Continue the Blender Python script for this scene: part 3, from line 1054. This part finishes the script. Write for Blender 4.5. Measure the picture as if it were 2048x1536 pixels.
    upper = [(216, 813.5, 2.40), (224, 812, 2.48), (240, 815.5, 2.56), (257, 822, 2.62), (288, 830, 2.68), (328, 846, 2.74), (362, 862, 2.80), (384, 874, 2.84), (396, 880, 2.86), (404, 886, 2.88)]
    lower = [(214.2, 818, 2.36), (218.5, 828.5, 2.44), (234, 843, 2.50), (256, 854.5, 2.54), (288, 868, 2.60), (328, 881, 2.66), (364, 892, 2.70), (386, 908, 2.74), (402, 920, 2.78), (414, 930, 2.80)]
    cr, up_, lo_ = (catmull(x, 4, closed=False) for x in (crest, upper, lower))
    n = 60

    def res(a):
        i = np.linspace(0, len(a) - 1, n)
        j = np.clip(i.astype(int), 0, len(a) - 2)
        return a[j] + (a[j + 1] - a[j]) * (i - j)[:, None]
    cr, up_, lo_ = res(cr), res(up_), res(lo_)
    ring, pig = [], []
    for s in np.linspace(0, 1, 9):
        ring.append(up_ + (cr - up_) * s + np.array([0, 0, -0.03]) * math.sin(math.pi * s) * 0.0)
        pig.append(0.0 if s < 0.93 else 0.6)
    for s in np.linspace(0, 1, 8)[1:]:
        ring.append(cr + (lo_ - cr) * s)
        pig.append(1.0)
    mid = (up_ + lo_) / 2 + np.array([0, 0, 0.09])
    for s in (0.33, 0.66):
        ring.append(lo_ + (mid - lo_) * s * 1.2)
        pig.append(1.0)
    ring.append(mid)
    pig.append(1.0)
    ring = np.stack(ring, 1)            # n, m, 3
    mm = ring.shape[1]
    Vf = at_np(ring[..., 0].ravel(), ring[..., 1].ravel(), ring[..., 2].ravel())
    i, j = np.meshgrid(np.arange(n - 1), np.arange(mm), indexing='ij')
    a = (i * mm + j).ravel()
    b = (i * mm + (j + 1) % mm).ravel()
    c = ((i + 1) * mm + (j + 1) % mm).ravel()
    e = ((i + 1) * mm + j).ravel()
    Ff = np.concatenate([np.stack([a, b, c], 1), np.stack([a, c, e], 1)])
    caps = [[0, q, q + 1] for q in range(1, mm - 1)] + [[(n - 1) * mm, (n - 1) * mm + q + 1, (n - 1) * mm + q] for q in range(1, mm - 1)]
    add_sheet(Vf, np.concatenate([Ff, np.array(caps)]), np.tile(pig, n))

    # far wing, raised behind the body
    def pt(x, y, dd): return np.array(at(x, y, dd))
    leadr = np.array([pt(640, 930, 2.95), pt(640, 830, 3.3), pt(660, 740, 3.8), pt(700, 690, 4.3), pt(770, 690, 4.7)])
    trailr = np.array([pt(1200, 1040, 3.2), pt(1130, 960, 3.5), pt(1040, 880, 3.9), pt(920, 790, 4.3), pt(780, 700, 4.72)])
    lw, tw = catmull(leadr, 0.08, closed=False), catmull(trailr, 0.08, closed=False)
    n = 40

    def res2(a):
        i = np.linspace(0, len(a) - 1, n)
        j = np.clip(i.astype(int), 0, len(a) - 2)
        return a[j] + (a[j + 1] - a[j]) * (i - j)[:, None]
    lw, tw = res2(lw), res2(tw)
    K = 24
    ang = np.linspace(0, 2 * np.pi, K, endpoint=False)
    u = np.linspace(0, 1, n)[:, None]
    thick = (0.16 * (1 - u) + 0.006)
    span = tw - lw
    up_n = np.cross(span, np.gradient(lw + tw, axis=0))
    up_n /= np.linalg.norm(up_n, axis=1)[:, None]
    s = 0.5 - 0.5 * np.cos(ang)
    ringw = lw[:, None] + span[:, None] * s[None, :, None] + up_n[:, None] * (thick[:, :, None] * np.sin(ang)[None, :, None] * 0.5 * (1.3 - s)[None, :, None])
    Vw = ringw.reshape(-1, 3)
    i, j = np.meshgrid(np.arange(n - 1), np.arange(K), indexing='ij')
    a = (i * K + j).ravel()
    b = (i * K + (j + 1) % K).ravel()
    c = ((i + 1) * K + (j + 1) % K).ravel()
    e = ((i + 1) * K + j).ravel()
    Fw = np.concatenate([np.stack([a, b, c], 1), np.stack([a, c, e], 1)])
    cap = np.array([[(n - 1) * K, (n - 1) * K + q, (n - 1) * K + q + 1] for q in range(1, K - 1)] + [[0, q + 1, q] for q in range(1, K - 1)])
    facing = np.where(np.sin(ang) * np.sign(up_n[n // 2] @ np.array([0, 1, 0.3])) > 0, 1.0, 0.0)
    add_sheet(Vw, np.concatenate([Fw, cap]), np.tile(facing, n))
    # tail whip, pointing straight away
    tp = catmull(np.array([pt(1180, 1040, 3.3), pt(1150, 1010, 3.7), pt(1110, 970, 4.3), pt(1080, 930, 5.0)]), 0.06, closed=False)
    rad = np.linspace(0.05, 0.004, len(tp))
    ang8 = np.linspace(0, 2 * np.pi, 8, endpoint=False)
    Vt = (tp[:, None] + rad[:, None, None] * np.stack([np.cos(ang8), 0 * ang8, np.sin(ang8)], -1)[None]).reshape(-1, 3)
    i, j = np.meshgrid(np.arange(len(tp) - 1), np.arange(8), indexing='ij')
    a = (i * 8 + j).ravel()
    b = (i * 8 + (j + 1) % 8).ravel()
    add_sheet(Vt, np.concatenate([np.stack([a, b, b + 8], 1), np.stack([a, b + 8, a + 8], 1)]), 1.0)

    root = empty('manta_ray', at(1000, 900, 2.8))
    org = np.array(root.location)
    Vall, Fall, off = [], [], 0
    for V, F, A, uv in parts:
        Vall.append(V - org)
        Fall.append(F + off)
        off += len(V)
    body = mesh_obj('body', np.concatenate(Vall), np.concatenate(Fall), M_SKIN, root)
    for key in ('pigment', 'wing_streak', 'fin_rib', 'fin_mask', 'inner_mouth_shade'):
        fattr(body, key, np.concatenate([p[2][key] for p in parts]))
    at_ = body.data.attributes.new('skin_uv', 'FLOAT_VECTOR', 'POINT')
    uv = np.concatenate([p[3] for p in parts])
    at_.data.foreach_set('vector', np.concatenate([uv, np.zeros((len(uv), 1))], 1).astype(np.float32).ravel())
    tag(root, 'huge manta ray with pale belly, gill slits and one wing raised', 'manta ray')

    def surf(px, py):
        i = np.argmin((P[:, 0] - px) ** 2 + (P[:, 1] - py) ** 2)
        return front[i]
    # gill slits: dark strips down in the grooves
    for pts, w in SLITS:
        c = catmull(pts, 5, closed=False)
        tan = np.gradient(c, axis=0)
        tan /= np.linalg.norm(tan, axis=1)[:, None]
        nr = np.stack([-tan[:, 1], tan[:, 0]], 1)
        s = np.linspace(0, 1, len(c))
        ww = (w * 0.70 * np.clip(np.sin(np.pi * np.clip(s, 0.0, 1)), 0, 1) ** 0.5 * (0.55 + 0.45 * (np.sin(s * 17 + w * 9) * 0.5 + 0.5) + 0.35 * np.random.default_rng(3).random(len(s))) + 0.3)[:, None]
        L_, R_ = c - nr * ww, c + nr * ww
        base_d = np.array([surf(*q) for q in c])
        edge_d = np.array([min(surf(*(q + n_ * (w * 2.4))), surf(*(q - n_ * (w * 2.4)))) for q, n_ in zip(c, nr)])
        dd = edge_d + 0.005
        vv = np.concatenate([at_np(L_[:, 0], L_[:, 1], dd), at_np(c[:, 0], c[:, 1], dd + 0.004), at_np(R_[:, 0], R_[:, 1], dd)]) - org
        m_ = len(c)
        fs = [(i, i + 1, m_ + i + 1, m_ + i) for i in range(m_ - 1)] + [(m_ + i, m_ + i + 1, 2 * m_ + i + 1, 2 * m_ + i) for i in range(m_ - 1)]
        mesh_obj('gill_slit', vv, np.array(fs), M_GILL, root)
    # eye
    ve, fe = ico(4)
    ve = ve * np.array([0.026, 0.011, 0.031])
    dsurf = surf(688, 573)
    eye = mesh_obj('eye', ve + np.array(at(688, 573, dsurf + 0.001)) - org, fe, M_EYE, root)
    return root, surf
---
_EXERCISE PROMPT_
Return nothing but the lines from the start of the listing above through the line containing "np.array(caps)]), np.tile(pig, n))", exactly as given.

_TASK ANSWER_
Continue the Blender Python script for this scene: part 3, from line 1054. This part finishes the script. Write for Blender 4.5. Measure the picture as if it were 2048x1536 pixels.
    upper = [(216, 813.5, 2.40), (224, 812, 2.48), (240, 815.5, 2.56), (257, 822, 2.62), (288, 830, 2.68), (328, 846, 2.74), (362, 862, 2.80), (384, 874, 2.84), (396, 880, 2.86), (404, 886, 2.88)]
    lower = [(214.2, 818, 2.36), (218.5, 828.5, 2.44), (234, 843, 2.50), (256, 854.5, 2.54), (288, 868, 2.60), (328, 881, 2.66), (364, 892, 2.70), (386, 908, 2.74), (402, 920, 2.78), (414, 930, 2.80)]
    cr, up_, lo_ = (catmull(x, 4, closed=False) for x in (crest, upper, lower))
    n = 60

    def res(a):
        i = np.linspace(0, len(a) - 1, n)
        j = np.clip(i.astype(int), 0, len(a) - 2)
        return a[j] + (a[j + 1] - a[j]) * (i - j)[:, None]
    cr, up_, lo_ = res(cr), res(up_), res(lo_)
    ring, pig = [], []
    for s in np.linspace(0, 1, 9):
        ring.append(up_ + (cr - up_) * s + np.array([0, 0, -0.03]) * math.sin(math.pi * s) * 0.0)
        pig.append(0.0 if s < 0.93 else 0.6)
    for s in np.linspace(0, 1, 8)[1:]:
        ring.append(cr + (lo_ - cr) * s)
        pig.append(1.0)
    mid = (up_ + lo_) / 2 + np.array([0, 0, 0.09])
    for s in (0.33, 0.66):
        ring.append(lo_ + (mid - lo_) * s * 1.2)
        pig.append(1.0)
    ring.append(mid)
    pig.append(1.0)
    ring = np.stack(ring, 1)            # n, m, 3
    mm = ring.shape[1]
    Vf = at_np(ring[..., 0].ravel(), ring[..., 1].ravel(), ring[..., 2].ravel())
    i, j = np.meshgrid(np.arange(n - 1), np.arange(mm), indexing='ij')
    a = (i * mm + j).ravel()
    b = (i * mm + (j + 1) % mm).ravel()
    c = ((i + 1) * mm + (j + 1) % mm).ravel()
    e = ((i + 1) * mm + j).ravel()
    Ff = np.concatenate([np.stack([a, b, c], 1), np.stack([a, c, e], 1)])
    caps = [[0, q, q + 1] for q in range(1, mm - 1)] + [[(n - 1) * mm, (n - 1) * mm + q + 1, (n - 1) * mm + q] for q in range(1, mm - 1)]
    add_sheet(Vf, np.concatenate([Ff, np.array(caps)]), np.tile(pig, n))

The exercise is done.